Como os conté hace un par de días, estoy haciendo un curso sobre Sistemas de Información en la Escuela de Telecomunicaciones de la Politécnica. Como la sesión inaugural era presencial y me tuve que pasar por Ciudad Universitaria para asistir a la charla, aproveché al salir para acercarme a mi facultad, la como siempre imponente, caja de cerillas.
Por si alguno no lo sabe, la «caja de cerillas» es el sobrenombre que recibe la Facultad de Geografía e Historia de la Universidad Complutense de Madrid, debido a su gran altura (diez pisos) pero escasa profundidad. Parece una caja de cerillas puesta de pie.
Bueno, es caso es que allí pasé parte de los mejores años de mi vida, en una experiencia que recomiendo a todo el mundo que quiera oirme. Por la universidad hay que pasar aunque sea sólo como experiencia vital.
Tras mas de diez años sin acercarme por allí, me acerqué a dar una vuelta a ver si veía a alguien conocido (profesores, naturalmente; no contaba con ver a ningún alumno de mi época), pero no hubo suerte. Aproveché para tomarme algo en la cafetería en la que tantas y tantas horas pasé las mañanas, y lo vi todo cambiadísimo, naturalmente.

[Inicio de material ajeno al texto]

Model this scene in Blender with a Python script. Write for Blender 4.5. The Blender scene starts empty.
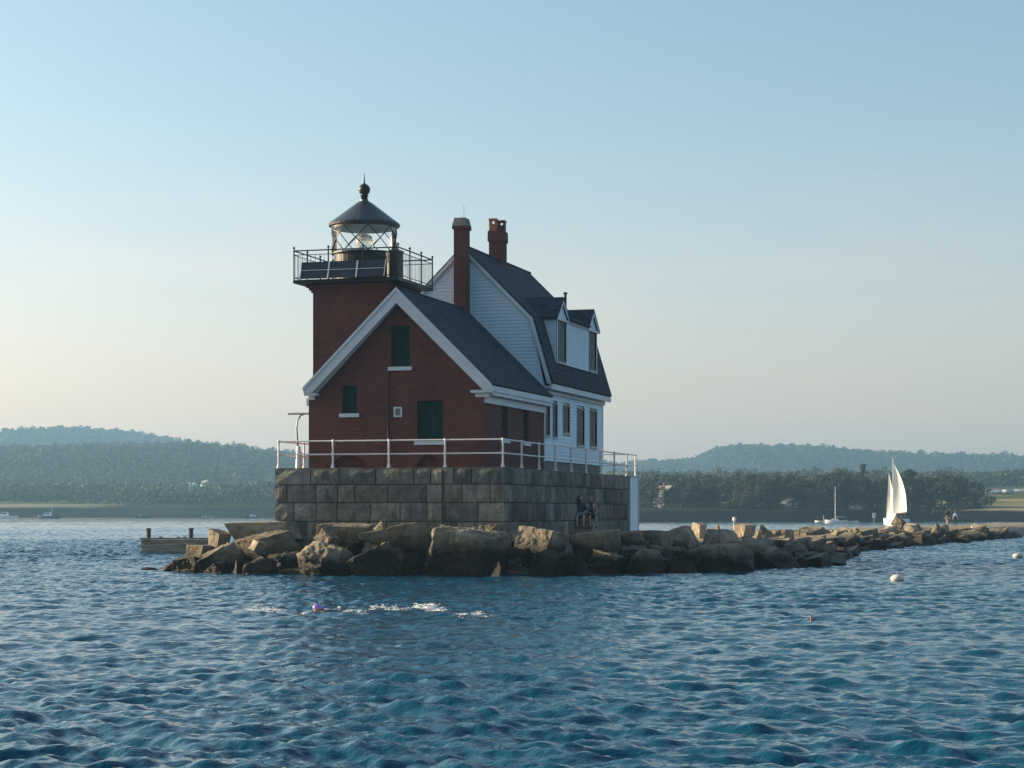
import bpy, bmesh, math, random
import numpy as np
from mathutils import Vector, Matrix, Euler, noise
from mathutils.geometry import delaunay_2d_cdt

random.seed(7)
R = math.radians
sc = bpy.context.scene
col = sc.collection

# ------------------------------------------------------------------ survey of the place
FOC, HX, HY, EYE = 2000.0, 512.0, 512.0, 2.35          # eye height above the water, metres
TH = math.atan(588 / FOC)                               # the pier is turned by this much
RT = Vector((math.cos(TH), -math.sin(TH), 0)); BK = Vector((math.sin(TH), math.cos(TH), 0))
ORG = Vector(((505 - 512) / FOC * 77, 77, 0))           # near right corner of the pier


def W(a, v, z=0):
    """pier coordinates (along the front, back, up) to world"""
    p = ORG + a * RT + v * BK
    return Vector((p.x, p.y, z))


def at(px, py, d):
    return Vector(((px - HX) * d / FOC, d, EYE - (py - HY) * d / FOC))


def onwater(px, py):
    d = EYE * FOC / (py - HY)
    return Vector(((px - HX) * d / FOC, d, 0))


# ------------------------------------------------------------------ materials
def newmat(name):
    m = bpy.data.materials.new(name); m.use_nodes = True
    nt = m.node_tree
    return m, nt, nt.nodes['Principled BSDF']


def N(nt, t, **kw):
    n = nt.nodes.new(t)
    for k, val in kw.items():
        if k in n.inputs.keys() if hasattr(n.inputs, 'keys') else False:
            n.inputs[k].default_value = val
        else:
            setattr(n, k, val)
    return n


def mixc(nt, fac, a, b, mode='MIX'):
    n = nt.nodes.new('ShaderNodeMix'); n.data_type = 'RGBA'; n.blend_type = mode
    for sock, val in ((n.inputs[0], fac), (n.inputs[6], a), (n.inputs[7], b)):
        if hasattr(val, 'node'):
            nt.links.new(val, sock)
        elif isinstance(val, (int, float)):
            sock.default_value = val
        else:
            sock.default_value = (*val, 1) if len(val) == 3 else val
    return n.outputs[2]


def ramp(nt, src, p0, p1, c0=(0, 0, 0), c1=(1, 1, 1)):
    n = nt.nodes.new('ShaderNodeValToRGB')
    n.color_ramp.elements[0].position = p0; n.color_ramp.elements[1].position = p1
    n.color_ramp.elements[0].color = (*c0, 1); n.color_ramp.elements[1].color = (*c1, 1)
    nt.links.new(src, n.inputs[0])
    return n.outputs[0]


def maprange(nt, src, a, b, c=0.0, d=1.0):
    n = nt.nodes.new('ShaderNodeMapRange')
    for i, val in enumerate((a, b, c, d)):
        n.inputs[i + 1].default_value = val
    nt.links.new(src, n.inputs[0])
    return n.outputs[0]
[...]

No obstante, algo del ambiente de aquellos años pervivía en el aire, y me alegro. Seguía habiendo plastas de la tuna por allí pululando, los rojeras de la ascociación cultural de turno intentando venderte un poster del Che, los machacas del Club Deportivo en su cuartito, esos bedeles con guardapolvos azules, la librería con sus publicaciones especializadas, gente sentada por todas partes (bancos, escaleras, por el suelo)… A los chicos de la UCA los sigo por internet, y me pareció ver a los de Chomón por allí. Eché de menos a los sectarios de Atlántida, pero seguró que estarían por la capilla o los alrededores.
En fin, que a pesar de los dos lustros de distancia, me sentía como en casa de nuevo.